I'll be a champion for the police and community in equal measure. And work towards making a cleaner police force, a more tolerant police force and the best police force in the country.

I have the integrity, intelligence and independent to be a great Police and Crime Commissioner, so be brave Sussex and vote for me.

I'm appearing at a Sussex University Hustings on Wednesday 31st October starting at 5pm.

Come along if you want.

Hikaru22's picture

Rowenna Davis:

'Andrew Gilligan in the Telegraph exposed how secret lobby funding from the US funded Mervyn Barrett, largely because he supported outsourcing police budgets to private companies. People were suspicious when Barrett had a chauffeured Mercedes and free campaign DVDS, but a legal loophole meant he didn’t need to declare his funding sources until after election. Apparently more candidates are being financed in this way, but we don’t know how many.'

That is a scandal. And it is merely one sign, one indicator, to how far our political process has been corrupted by secretive American 'lobby funding'. Anyone for Parliament?

In my own household, we have received two 'Poll Cards' for the election of a 'Police and Crime Commissioner' on '15 November 2012'. But we have received no information whatsoever about who is standing, or what their individual platforms might be. I therefore have no idea who they are, what they look like, what their gender is, where they live, what their platform is, who put them up to standing, who is paying for them to stand, or what assurances they have given and received in return.

In short, we are being asked to make a completely blind and uninformed choice on '15 November 2012', which strikes me as being the same thing as No Choice At All.

I have it, on anecdotal authority, that one of the candidates lives in Chippenham. Well, I have never been to Chippenham, and Chippenham has never been to me. That is the extent of my knowledge, and it is no basis upon which to cast my vote. I am therefore left with no alternative but to NOT vote. The whole thing looks, smells and feels like a stitch-up. And that's because it most probably is.

Barrie J's picture

Like HIKARU22 we too have received voting cards but nothing else.
A little research reveals that our Labour candidate Tim Starkey (no relation to the unlamented Phyllis Starkey ex Labour M.P.) stood as a Liberal Democrat candidate (failed) in the 2010 general election.
Presumably, sensing that the Limp Damps are now about as welcome as Jimmy Saville might be at a Justin Bieber concert, a short hop to New Lab is called for and such is the cornucopia of talent available to New Labour they have welcomed him with open arms.
For myself, I would have told him to b#gger off back to where he came from.
Police Commissioners, just another strata of self serving parasites lining up at the trough of public largesse.
We won't be voting.

Hikaru22's picture

But surely a Justin Bieber concert would be the very best place for Jimmy Savile to be....for eternity?

Briar's picture

I was in Liverpool yesterday and saw a list of candidates (I haven't seen one for the place where I live).

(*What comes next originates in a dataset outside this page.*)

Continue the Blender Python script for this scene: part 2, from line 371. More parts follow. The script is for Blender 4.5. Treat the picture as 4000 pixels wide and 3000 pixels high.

Every single one came from a political party. Policing should not be politicised. We can see what a disaster that is from the abysmal American "justice" system.

RH47's picture

Any enterprise like this is, by definition, "political". Complaining about that fact is like complaining that rain is wet.

... and politics obviously involves political parties - you can't get very far without associations of broadly like-minded individuals.

The term "non-political" is a nonsense in the public sphere - which is where politics derives and has its being. It usually disguises an extremely political attempt at appearing different.

What one can legitimately criticize is the way in which the political sphere operates - its subjection to narrow, sectional and self- interests and money (as in this country), the openness and transparency of process etc. etc. But public policy is political.

The whole enterprise of police commissioners (and city mayors) can be criticized from this perspective as an attempt to narrow control and push a particular (populist) agenda.